Afin de ne craindre aucun démenti dans ses prévisions, la Science veut imposer au Monde un déterminisme inéluctable qui refuse à l’homme toute liberté ; mais, pour ses prophéties, elle achète la certitude au prix de l’utilité, puisqu’elle nous met hors d’état de rien faire en vue de profiter de ce qu’elle nous annonce. Ce conflit entre la Science qui postule le fatalisme et la conscience qui affirme la liberté est vieux comme le monde et durera, sans doute, autant que lui.
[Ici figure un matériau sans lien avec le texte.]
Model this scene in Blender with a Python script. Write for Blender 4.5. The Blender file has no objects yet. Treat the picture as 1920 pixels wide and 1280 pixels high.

Nous venons de voir qu’au temps de Ptolémée, il était aussi aigu qu’aujourd’hui.


V
LES PRINCIPES DE L’ASTROLOGIE APRÈS POSIDONIUS (suite).
LES PARTISANS DE LA CONTINGENCE. PLUTARQUE. ALEXANDRE D’APHRODISIAS

Ce conflit s’était vivement débattu dans la raison de Chrysippe,

Chrysippe soumettait le monde au Destin, à Εἱμαρμένη ; de ce Destin, dans son traité De la Providence, Περὶ Προνοίας, il donnait la définition suivante[1]  : « Le Destin est une disposition naturelle de l’ensemble des choses, en vertu de laquelle ces choses dérivent éternellement les unes des autres : au bout d’un fort long temps, cette disposition affecte la même combinaison invariable — Εἱμαρμένην εἶναι φυσιϰήν τινα σύνταξιν τῶν ὅλων, ἐξ ἀϊδίου τῶν ἕτερων τοῖς ἑτέροις ἐπαϰολουθούντων, ϰαὶ μετὰ πολὺ μὲν οὐν ἁπαραϐάτου οὔσης τοιαύτης συμπλοϰῆς ». Les derniers mots affirmaient l’allure périodique de cette loi qui constitue le Destin.

Les adversaires de Chrysippe s’élevaient vivement contre ce fatalisme, contre ce Destin implacable qui, périodiquement,

  1. Aulu-Gelle, Les nuits attiques, livre IV, ch. II.